Benchmark comparison
| Market Size | Anonymized source | Primary gap driver |
|---|---|---|
| USD 4.85 Bn (2025) | Mordor Intelligence | - |
| USD 2.50 Bn (2023) | Global Consultancy A | Excludes B2B and C2C, limited category scope |
| USD 2.39 Bn (2024) | Data Aggregator B | Uses spot FX, omits cross-border sales |
| USD 4.73 Bn (2024) | Industry Database C | Lacks primary validation; relies on web traffic proxies |
In sum, by anchoring estimates to transparent variables, frequent updates, and dual-track validation, Mordor Intelligence delivers a balanced, repeatable baseline that decision makers can rely on with confidence.
Key Questions Answered in the Report
What is the current size of the Hungary e-commerce market?
The market stands at USD 4.85 billion in 2025 and is projected to grow to USD 7.36 billion by 2030.
Which segment is growing fastest in the Hungary e-commerce market?
B2B transactions exhibit the quickest pace, expanding at an 11.53% CAGR as manufacturers digitize procurement and cross-border sales.
How dominant is mobile commerce in Hungary?
Mobile devices accounted for 60.82% of online transactions in 2024 and are advancing at a 10.51% CAGR.
Why is BNPL adoption accelerating in Hungary?

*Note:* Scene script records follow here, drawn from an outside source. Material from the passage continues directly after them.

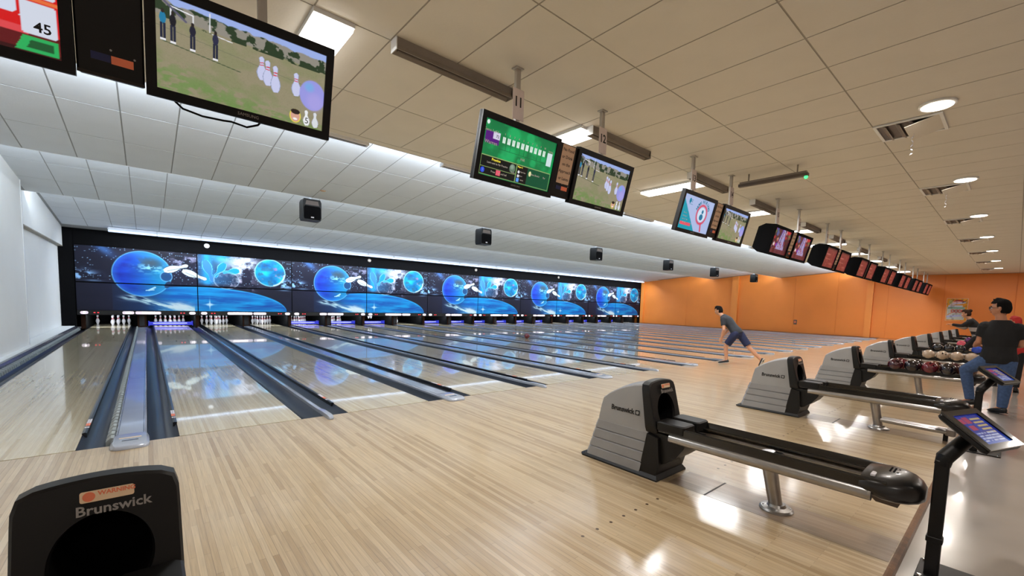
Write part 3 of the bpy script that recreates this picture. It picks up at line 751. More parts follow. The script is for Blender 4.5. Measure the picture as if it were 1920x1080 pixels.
for k in range(NP):
    for r_ in (0, 1):
        c = k % 2
        what = (('lower mural panel with a white cloud streak', 'upper mural panel with large planet and white pins'), ('lower mural panel with blue arc and star', 'upper mural panel with small cratered planet'))[c][r_]
        t = thing('mural_panel', what+', above lanes %s and %s' % (WORD[2*k], WORD[2*k+1]), 'mural panel', (-P/2+k*P, YM, .655), group='space mural panels')
        f = link('printed_face', MUR[c*2+r_], t, (-c*P, 0, 0)); link('board', mback[r_], t)
# dark frame above and around the mural
MB().box(-2.0, 31.6, YM+.02, YM+.2, 2.875, 3.42).build('mask_frame', M['black'], kind='structure')
MB().box(-2.0, -1.67, YM-.03, YM+.25, -.1, 3.36).build('mask_frame', M['black'], kind='structure')
MB().box(-1.67, 31.45, YM+.03, YM+.2, .48, 2.9).build('mask_frame', M['black'], kind='structure')
MB().box(31.42, 31.6, YM-.02, YM+.2, 0, 3.4).build('mask_frame', M['black'], kind='structure')
for j, x in enumerate((1.98, 8.4, 14.7, 21.6)):
    o = MB().lathe([(.085, 0), (.09, -.012), (.07, -.03), (.03, -.036)], 20).build('round_fitting', M['white'] if j == 0 else M['galv'])
    o.location = (x, YM+.02, 3.22); o.rotation_euler = (-PI/2, 0, 0); o.rotation_euler = (PI/2, 0, 0); o.scale = (1, 1, -1)
    tag(o, 'small round fitting on the black beam above the mural, the %s from the left' % ORD[j], 'fitting')
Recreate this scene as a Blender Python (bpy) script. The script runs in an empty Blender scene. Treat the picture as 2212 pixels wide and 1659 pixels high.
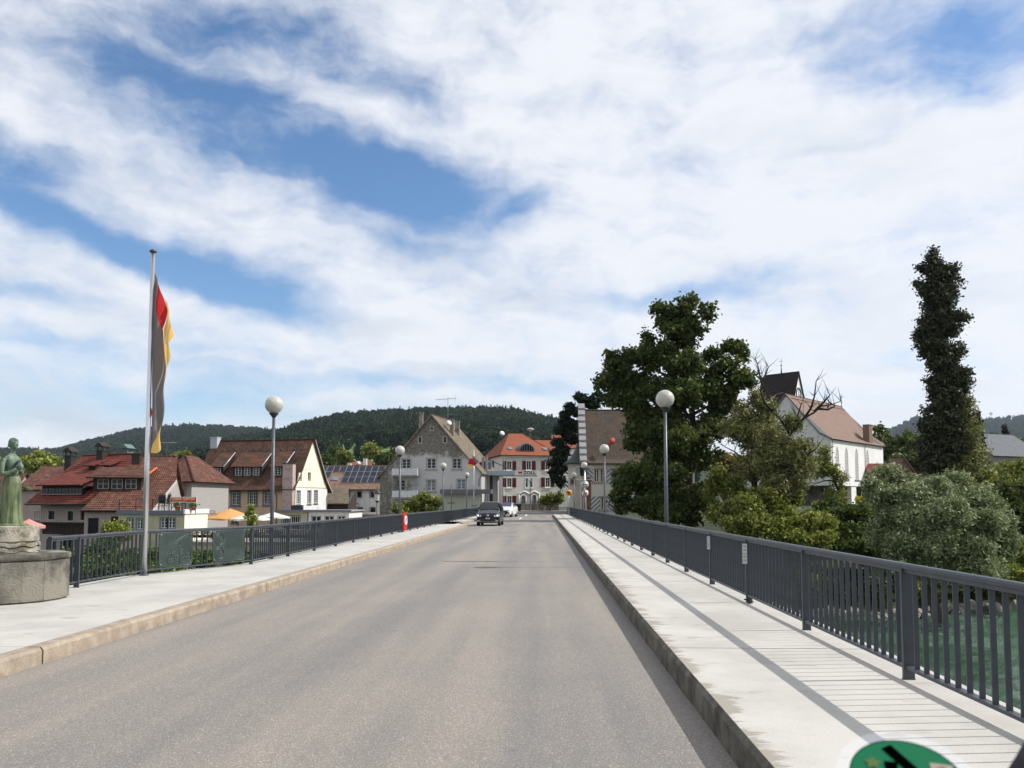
import bpy, bmesh, math, random
import numpy as np
from mathutils import Vector, Matrix
from mathutils.geometry import tessellate_polygon

R = math.radians
rnd = random.Random(7)
sc = bpy.context.scene
C = sc.collection

# ------------------------------------------------------------------ camera
F, HOR, VPX = 1700.0, 1085.0, 1172.0          # focal length and vanishing point for a 2212-wide picture
PITCH = R(3.5)
YAW = math.atan((VPX - 1106.0) / F)
PPY = HOR - F * math.tan(PITCH)
EYE = Vector((0, 0, 1.89))
cam = bpy.data.cameras.new('camera')
cam_o = bpy.data.objects.new('camera', cam); C.objects.link(cam_o)
cam_o.location = EYE
cam_o.rotation_euler = (math.pi / 2 + PITCH, 0, YAW)
cam.sensor_width = 36.0; cam.lens = 36.0 * F / 2212.0
cam.shift_y = (PPY - 829.5) / 2212.0
cam.clip_start = 0.05; cam.clip_end = 20000
cam.dof.use_dof = True; cam.dof.focus_distance = 60; cam.dof.aperture_fstop = 10
sc.camera = cam_o
CM = cam_o.rotation_euler.to_matrix()

def ray(ux, uy):
    return CM @ Vector(((ux - 1106.0) / F, -(uy - PPY) / F, -1.0))
def at(ux, uy, D):
    d = ray(ux, uy); return EYE + d * (D / d.y)
def on_z(ux, uy, z):
    d = ray(ux, uy); return EYE + d * ((z - EYE.z) / d.z)

# ------------------------------------------------------------------ sun and sky
SUN_EL, SUN_AZ = R(43), R(84)                 # azimuth from +y towards +x
sun = bpy.data.lights.new('sun', 'SUN'); sun.energy = 5.0; sun.angle = R(0.55); sun.color = (1.0, 0.955, 0.89)
sun_o = bpy.data.objects.new('sun', sun); C.objects.link(sun_o)
sd = Vector((math.sin(SUN_AZ) * math.cos(SUN_EL), math.cos(SUN_AZ) * math.cos(SUN_EL), math.sin(SUN_EL)))
sun_o.rotation_euler = sd.to_track_quat('Z', 'Y').to_euler(); sun_o.location = (60, 0, 60)
sc.view_settings.view_transform = 'Standard'
try: sc.view_settings.look = 'None'
except Exception: pass
sc.view_settings.exposure = 0.06; sc.view_settings.gamma = 1.0; sc.view_settings.use_curve_mapping = False
sc.cycles.max_bounces = 6; sc.cycles.diffuse_bounces = 3; sc.cycles.glossy_bounces = 3
sc.cycles.transparent_max_bounces = 8; sc.cycles.transmission_bounces = 4
sc.cycles.use_denoising = True

w = bpy.data.worlds.new('World'); sc.world = w; w.use_nodes = True
nt = w.node_tree; nt.nodes.clear()
def N(tree, t, **k):
    n = tree.nodes.new(t)
    for a, b in k.items(): setattr(n, a, b)
    return n
def M2(tree, op, a, b=None, c=None, clamp=False):
    n = tree.nodes.new('ShaderNodeMath'); n.operation = op; n.use_clamp = clamp
    for i, v in enumerate((a, b, c)):
        if v is None: continue
        if isinstance(v, (int, float)): n.inputs[i].default_value = v
        else: tree.links.new(v, n.inputs[i])
    return n.outputs[0]
def world():
    L = nt.links.new
    out = N(nt, 'ShaderNodeOutputWorld')
    sky = N(nt, 'ShaderNodeTexSky', sky_type='NISHITA'); sky.sun_disc = False
    sky.sun_elevation = SUN_EL; sky.sun_rotation = SUN_AZ; sky.altitude = 400; sky.air_density = 1.0; sky.dust_density = 0.6; sky.ozone_density = 2.2
    bg = N(nt, 'ShaderNodeBackground'); bg.inputs[1].default_value = 0.15
    hs = N(nt, 'ShaderNodeHueSaturation'); hs.inputs['Saturation'].default_value = 1.18
    L(sky.outputs[0], hs.inputs['Color']); L(hs.outputs[0], bg.inputs[0])
    tc = N(nt, 'ShaderNodeTexCoord'); sp = N(nt, 'ShaderNodeSeparateXYZ'); L(tc.outputs['Generated'], sp.inputs[0])
    az = M2(nt, 'ARCTAN2', sp.outputs[0], sp.outputs[1]); el = M2(nt, 'ARCSINE', sp.outputs[2])
    # cloud layer coordinates: a plane overhead
    zz = M2(nt, 'ADD', M2(nt, 'MAXIMUM', sp.outputs[2], 0.0), 0.12)
    pl = N(nt, 'ShaderNodeCombineXYZ'); L(M2(nt, 'DIVIDE', sp.outputs[0], zz), pl.inputs[0]); L(M2(nt, 'DIVIDE', sp.outputs[1], zz), pl.inputs[1])
    ae = N(nt, 'ShaderNodeCombineXYZ'); L(az, ae.inputs[0]); L(el, ae.inputs[1])
    # ragged edges
    wn = N(nt, 'ShaderNodeTexNoise'); wn.inputs['Scale'].default_value = 11.0; wn.inputs['Detail'].default_value = 8.0
    L(ae.outputs[0], wn.inputs['Vector'])
    wn2 = N(nt, 'ShaderNodeVectorMath', operation='SUBTRACT'); L(wn.outputs['Color'], wn2.inputs[0]); wn2.inputs[1].default_value = (.5, .5, .5)
    wn3 = N(nt, 'ShaderNodeVectorMath', operation='SCALE'); L(wn2.outputs[0], wn3.inputs[0]); wn3.inputs['Scale'].default_value = 0.055
    wv = N(nt, 'ShaderNodeVectorMath', operation='ADD'); L(ae.outputs[0], wv.inputs[0]); L(wn3.outputs[0], wv.inputs[1])
    def blob(ux, uy, hl, hw, slope, amp, hard=0.1):
        d = ray(ux, uy).normalized(); a0 = math.atan2(d.x, d.y); e0 = math.asin(d.z)
        m = N(nt, 'ShaderNodeMapping', vector_type='TEXTURE')
        m.inputs['Location'].default_value = (a0, e0, 0); m.inputs['Rotation'].default_value = (0, 0, -math.atan(slope))
        m.inputs['Scale'].default_value = (hl / F * 1.0, hw / F, 1)
        L(wv.outputs[0], m.inputs['Vector'])
        ln = N(nt, 'ShaderNodeVectorMath', operation='LENGTH'); L(m.outputs[0], ln.inputs[0])
        mr = N(nt, 'ShaderNodeMapRange', interpolation_type='SMOOTHSTEP'); mr.inputs['From Min'].default_value = hard; mr.inputs['From Max'].default_value = 1.65
        mr.inputs['To Min'].default_value = amp; mr.inputs['To Max'].default_value = 0.0
        L(ln.outputs[1 if len(ln.outputs) > 1 else 0], mr.inputs['Value'])
        return mr.outputs[0]
    holes = [(350, 420, 1000, 520, 0, .28), (610, 295, 430, 78, .27, 1.0), (900, 400, 200, 75, .2, .95), (590, 85, 330, 60, .16, .75), (150, 170, 260, 90, .15, .3),
             (180, 500, 330, 34, .27, .9), (520, 610, 190, 55, .25, .85), (60, 375, 200, 55, .3, .5), (760, 480, 250, 20, .28, .35),
             (330, 862, 480, 42, .03, .75), (760, 830, 300, 25, .0, .35), (200, 760, 350, 25, .05, .4), (100, 640, 260, 20, .08, .3),
             (2080, 50, 330, 110, .12, .95), (1560, 610, 140, 45, -.15, .5), (1900, 560, 160, 70, -.3, .25), (1450, 640, 130, 25, 0, .4),
             (980, 815, 300, 30, 0, .4), (1210, 840, 160, 16, 0, .35), (1890, 760, 160, 20, 0, .22), (1320, 20, 60, 40, 0, .2), (1150, 440, 60, 25, -.3, .45),
             (1120, 630, 110, 26, 0, .12), (1900, 850, 150, 16, 0, .25), (450, 745, 150, 14, .1, .2), (300, 30, 200, 30, .2, .3)]
    tot = None
    for h in holes:
        b = blob(*h); tot = b if tot is None else M2(nt, 'ADD', tot, b)
    # streaky high cloud, combed along the slope seen on the left
    mp = N(nt, 'ShaderNodeMapping'); mp.inputs['Rotation'].default_value = (0, 0, R(16)); mp.inputs['Scale'].default_value = (2.2, 12.0, 1)
    L(wv.outputs[0], mp.inputs['Vector'])
    st = N(nt, 'ShaderNodeTexNoise'); st.inputs['Scale'].default_value = 1.5; st.inputs['Detail'].default_value = 10.0; st.inputs['Roughness'].default_value = 0.6
    L(mp.outputs[0], st.inputs['Vector'])
    pf = N(nt, 'ShaderNodeTexNoise'); pf.inputs['Scale'].default_value = 2.6; pf.inputs['Detail'].default_value = 9.0; pf.inputs['Roughness'].default_value = 0.6
    mpb = N(nt, 'ShaderNodeMapping'); mpb.inputs['Scale'].default_value = (3.4, 5.6, 1); L(wv.outputs[0], mpb.inputs['Vector']); L(mpb.outputs[0], pf.inputs['Vector'])
    # cover = 0.95 - holes + streak noise + puff noise
    cov = M2(nt, 'SUBTRACT', 1.0, tot)
    cov = M2(nt, 'ADD', cov, M2(nt, 'MULTIPLY', M2(nt, 'SUBTRACT', st.outputs[0], 0.52), 1.3))
    cov = M2(nt, 'ADD', cov, M2(nt, 'MULTIPLY', M2(nt, 'SUBTRACT', pf.outputs[0], 0.5), 1.9), clamp=False)
    mr = N(nt, 'ShaderNodeMapRange', interpolation_type='SMOOTHSTEP'); mr.inputs['From Min'].default_value = -0.35; mr.inputs['From Max'].default_value = 1.05
    mr.inputs['To Max'].default_value = 0.97
    L(cov, mr.inputs['Value'])
    # cloud brightness: grey undersides and bright rims
    gn = N(nt, 'ShaderNodeTexNoise'); gn.inputs['Scale'].default_value = 2.6; gn.inputs['Detail'].default_value = 8.0; gn.inputs['Roughness'].default_value = 0.55
    mp2 = N(nt, 'ShaderNodeMapping'); mp2.inputs['Scale'].default_value = (1.6, 4.5, 1); mp2.inputs['Location'].default_value = (3, 1, 0); L(wv.outputs[0], mp2.inputs['Vector']); L(mp2.outputs[0], gn.inputs['Vector'])
    grey = None
    for g in [(1130, 640, 170, 38, .05, .5), (930, 540, 90, 60, 0, .35), (520, 900, 520, 40, -.02, .55), (60, 890, 160, 70, 0, .45), (800, 700, 330, 25, .05, .35),
              (1000, 790, 180, 16, 0, .35), (1500, 560, 220, 30, 0, .2), (430, 440, 120, 16, .2, .35), (1800, 790, 300, 14, 0, .25), (150, 930, 250, 30, 0, .35)]:
        b = blob(*g); grey = b if grey is None else M2(nt, 'ADD', grey, b)
    gv = M2(nt, 'ADD', grey, M2(nt, 'MULTIPLY', M2(nt, 'SUBTRACT', gn.outputs[0], 0.52), 1.9), clamp=True)
    cr = N(nt, 'ShaderNodeMix', data_type='RGBA'); L(gv, cr.inputs['Factor'])
    cr.inputs['A'].default_value = (0.92, 0.945, 1.0, 1); cr.inputs['B'].default_value = (0.60, 0.67, 0.77, 1)
    cb = N(nt, 'ShaderNodeBackground'); cb.inputs[1].default_value = 0.95; L(cr.outputs['Result'], cb.inputs[0])
    mx = N(nt, 'ShaderNodeMixShader'); L(mr.outputs[0], mx.inputs[0]); L(bg.outputs[0], mx.inputs[1]); L(cb.outputs[0], mx.inputs[2])
    L(mx.outputs[0], out.inputs[0])
world()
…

Gen-Z preferences for flexible payments, coupled with lower inflation and seamless mobile integration, drive a 12.06% CAGR for BNPL.
Which product category leads revenue today, and which is expanding fastest?
Fashion and apparel lead with 29.21% of 2024 revenue, while the food and beverages category is the fastest-growing at a 12.52% CAGR.
How will the EU Digital Services Act influence competition?
The DSA favors larger platforms that can absorb compliance costs, raising entry barriers for smaller newcomers and shifting competition toward trust and transparency.